#### [GIVEN REQUEST]
Transcribe all of the material below word for word and leave out its pictures.

Start of DATA SHOWN

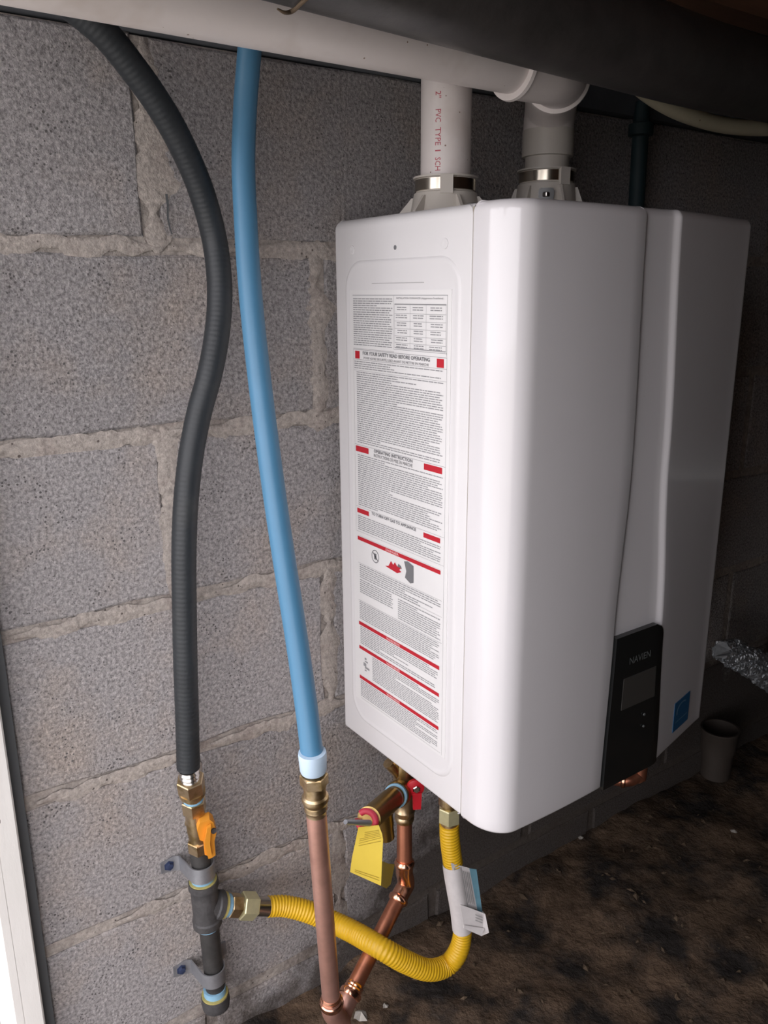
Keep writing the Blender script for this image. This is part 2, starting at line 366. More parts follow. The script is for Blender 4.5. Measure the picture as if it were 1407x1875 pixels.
# ------------------------------------------------------------------ the heater
H, D0, YB = .697, .336, -.0136
heater = thing('tankless_water_heater', 'large white wall-mounted tankless water heater with rounded front corner and long instruction label', 'water heater', (.22, -.17, 0))
def lerpk(z, tab):
    for (z0, a), (z1, b) in zip(tab, tab[1:]):
        if z <= z1:
            t = max(0, (z - z0) / (z1 - z0)); t = t * t * (3 - 2 * t); return a + (b - a) * t
    return tab[-1][1]
def gx(z): return lerpk(z, [(0, .184), (.21, .1895), (.42, .1995), (.70, .1935)])
def rx(z): return lerpk(z, [(0, .290), (.2, .281), (.42, .266), (.70, .252)])
def profile(z):
    g, r = gx(z), rx(z); P = []
    P += [(.010, -.2760), (.0016, -.2752), (0, -.2768)]
    R = .036
    for i in range(15):
        a = math.pi / 2 * i / 14; P.append((R - R * math.cos(a), -(D0 - .046) - .046 * math.sin(a)))
    for i in range(1, 8): P.append((R + (g - .004 - R) * i / 8, -D0 - .0015 * math.sin(math.pi * i / 8)))
    P += [(g - .0038, -D0), (g - .0024, -D0 + .0005), (g - .001, -D0 + .0024), (g + .0004, -D0 + .0038), (g + .002, -D0 + .0042), (g + .005, -D0 + .0042)]
    for i in range(1, 5): P.append((g + .005 + (r - .012 - g - .005) * i / 5, -D0 + .0042))
    for i in range(9):       # convex ridge, then concave step down
        t = i / 8; up_ = min(1, t / .55); up_ = up_ * up_ * (3 - 2 * up_); dn_ = max(0, (t - .5) / .5)
        P.append((r - .012 + .020 * t, -D0 + .0042 * (1 - up_) - .0003 + .0017 * dn_))
    x0 = r + .008; y0 = -D0 + .0015; y1 = -.3045; RR = .016
    for i in range(1, 8): P.append((x0 + (.4475 - RR - x0) * i / 8, y0 + (y1 - y0) * i / 8))
    for i in range(9):
        a = math.pi / 2 * i / 8; P.append((.4475 - RR + RR * math.sin(a), y1 + RR - RR * math.cos(a)))
    P += [(.4475, -.2768), (.4459, -.2752), (.4375, -.2760)]
    return P
def shell(prof, closed_caps, rb, rt, z0, z1, nz):
    lv = []
    for i in range(5): a = math.pi / 2 * i / 5; lv.append((z0 + rb * (1 - math.sin(a)) if 0 else z0 + rb - rb * math.cos(a), rb * (1 - math.sin(a))))
    lv = [(z0 + rb * (1 - math.cos(math.pi / 2 * i / 5)), rb * (1 - math.sin(math.pi / 2 * i / 5))) for i in range(6)]
    lv += [(z0 + rb + (z1 - rt - z0 - rb) * i / nz, 0) for i in range(1, nz)]
    lv += [(z1 - rt + rt * math.sin(math.pi / 2 * i / 7), rt * (1 - math.cos(math.pi / 2 * i / 7))) for i in range(8)]
    m = M(); vs = []; fs = []
    for z, ins in lv:
        P = prof(z); n = len(P)
        for k in range(n):
            p = V((*P[k], 0)); a = V((*P[(k - 1) % n], 0)); b = V((*P[(k + 1) % n], 0))
            t = (b - a); t = t.normalized() if t.length > 1e-9 else V((1, 0, 0)); nrm = V((-t.y, t.x, 0))
            q = p + nrm * ins; vs.append((q.x, q.y, z))
    for i in range(len(lv) - 1):
        for k in range(n):
            k2 = (k + 1) % n; fs.append((i * n + k, i * n + k2, (i + 1) * n + k2, (i + 1) * n + k))
    fs.append(tuple(range(n - 1, -1, -1))); o = (len(lv) - 1) * n; fs.append(tuple(o + k for k in range(n)))
    return m.add(vs, fs)
def rrect(x0, y0, x1, y1, r, n=6, rs=None):
    P = []
    for q, (cx, cy, a0) in enumerate([(x0, y0, 180), (x1, y0, 270), (x1, y1, 0), (x0, y1, 90)]):
        rr = r if rs is None else rs[q]
        px = cx + rr * (1 if q in (0, 3) else -1); py = cy + rr * (1 if q in (0, 1) else -1)
        for i in range(n + 1):
            a = math.radians(a0 + 90 * i / n); P.append((px + rr * math.cos(a), py + rr * math.sin(a)))
    return P
def bodyprof(z):
    P = rrect(0, -.2748, .4475, YB, .009, 5, (.001, .001, .006, .006)); return P
obj('body', shell(bodyprof, True, .006, .012, 0, H, 6), MT['enamel_side'], heater)
obj('front_cover', shell(profile, True, .005, .011, -.001, H + .001, 60), MT['enamel'], heater)
obj('seam', M().box((.0012, -.2765, .004), (.03, -.2740, H - .004)), MT['seam'], heater)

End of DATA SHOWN

#### [RIGHT ANSWER]
Keep writing the Blender script for this image. This is part 2, starting at line 366. More parts follow. The script is for Blender 4.5. Measure the picture as if it were 1407x1875 pixels.
# ------------------------------------------------------------------ the heater
H, D0, YB = .697, .336, -.0136
heater = thing('tankless_water_heater', 'large white wall-mounted tankless water heater with rounded front corner and long instruction label', 'water heater', (.22, -.17, 0))
def lerpk(z, tab):
    for (z0, a), (z1, b) in zip(tab, tab[1:]):
        if z <= z1:
            t = max(0, (z - z0) / (z1 - z0)); t = t * t * (3 - 2 * t); return a + (b - a) * t
    return tab[-1][1]
def gx(z): return lerpk(z, [(0, .184), (.21, .1895), (.42, .1995), (.70, .1935)])
def rx(z): return lerpk(z, [(0, .290), (.2, .281), (.42, .266), (.70, .252)])
def profile(z):
    g, r = gx(z), rx(z); P = []
    P += [(.010, -.2760), (.0016, -.2752), (0, -.2768)]
    R = .036
    for i in range(15):
        a = math.pi / 2 * i / 14; P.append((R - R * math.cos(a), -(D0 - .046) - .046 * math.sin(a)))
    for i in range(1, 8): P.append((R + (g - .004 - R) * i / 8, -D0 - .0015 * math.sin(math.pi * i / 8)))
    P += [(g - .0038, -D0), (g - .0024, -D0 + .0005), (g - .001, -D0 + .0024), (g + .0004, -D0 + .0038), (g + .002, -D0 + .0042), (g + .005, -D0 + .0042)]
    for i in range(1, 5): P.append((g + .005 + (r - .012 - g - .005) * i / 5, -D0 + .0042))
    for i in range(9):       # convex ridge, then concave step down
        t = i / 8; up_ = min(1, t / .55); up_ = up_ * up_ * (3 - 2 * up_); dn_ = max(0, (t - .5) / .5)
        P.append((r - .012 + .020 * t, -D0 + .0042 * (1 - up_) - .0003 + .0017 * dn_))
    x0 = r + .008; y0 = -D0 + .0015; y1 = -.3045; RR = .016
    for i in range(1, 8): P.append((x0 + (.4475 - RR - x0) * i / 8, y0 + (y1 - y0) * i / 8))
    for i in range(9):
        a = math.pi / 2 * i / 8; P.append((.4475 - RR + RR * math.sin(a), y1 + RR - RR * math.cos(a)))
    P += [(.4475, -.2768), (.4459, -.2752), (.4375, -.2760)]
    return P
def shell(prof, closed_caps, rb, rt, z0, z1, nz):
    lv = []
    for i in range(5): a = math.pi / 2 * i / 5; lv.append((z0 + rb * (1 - math.sin(a)) if 0 else z0 + rb - rb * math.cos(a), rb * (1 - math.sin(a))))
    lv = [(z0 + rb * (1 - math.cos(math.pi / 2 * i / 5)), rb * (1 - math.sin(math.pi / 2 * i / 5))) for i in range(6)]
    lv += [(z0 + rb + (z1 - rt - z0 - rb) * i / nz, 0) for i in range(1, nz)]
    lv += [(z1 - rt + rt * math.sin(math.pi / 2 * i / 7), rt * (1 - math.cos(math.pi / 2 * i / 7))) for i in range(8)]
    m = M(); vs = []; fs = []
    for z, ins in lv:
        P = prof(z); n = len(P)
        for k in range(n):
            p = V((*P[k], 0)); a = V((*P[(k - 1) % n], 0)); b = V((*P[(k + 1) % n], 0))
            t = (b - a); t = t.normalized() if t.length > 1e-9 else V((1, 0, 0)); nrm = V((-t.y, t.x, 0))
            q = p + nrm * ins; vs.append((q.x, q.y, z))
    for i in range(len(lv) - 1):
        for k in range(n):
            k2 = (k + 1) % n; fs.append((i * n + k, i * n + k2, (i + 1) * n + k2, (i + 1) * n + k))
    fs.append(tuple(range(n - 1, -1, -1))); o = (len(lv) - 1) * n; fs.append(tuple(o + k for k in range(n)))
    return m.add(vs, fs)
def rrect(x0, y0, x1, y1, r, n=6, rs=None):
    P = []
    for q, (cx, cy, a0) in enumerate([(x0, y0, 180), (x1, y0, 270), (x1, y1, 0), (x0, y1, 90)]):
        rr = r if rs is None else rs[q]
        px = cx + rr * (1 if q in (0, 3) else -1); py = cy + rr * (1 if q in (0, 1) else -1)
        for i in range(n + 1):
            a = math.radians(a0 + 90 * i / n); P.append((px + rr * math.cos(a), py + rr * math.sin(a)))
    return P
def bodyprof(z):
    P = rrect(0, -.2748, .4475, YB, .009, 5, (.001, .001, .006, .006)); return P
obj('body', shell(bodyprof, True, .006, .012, 0, H, 6), MT['enamel_side'], heater)
obj('front_cover', shell(profile, True, .005, .011, -.001, H + .001, 60), MT['enamel'], heater)
obj('seam', M().box((.0012, -.2765, .004), (.03, -.2740, H - .004)), MT['seam'], heater)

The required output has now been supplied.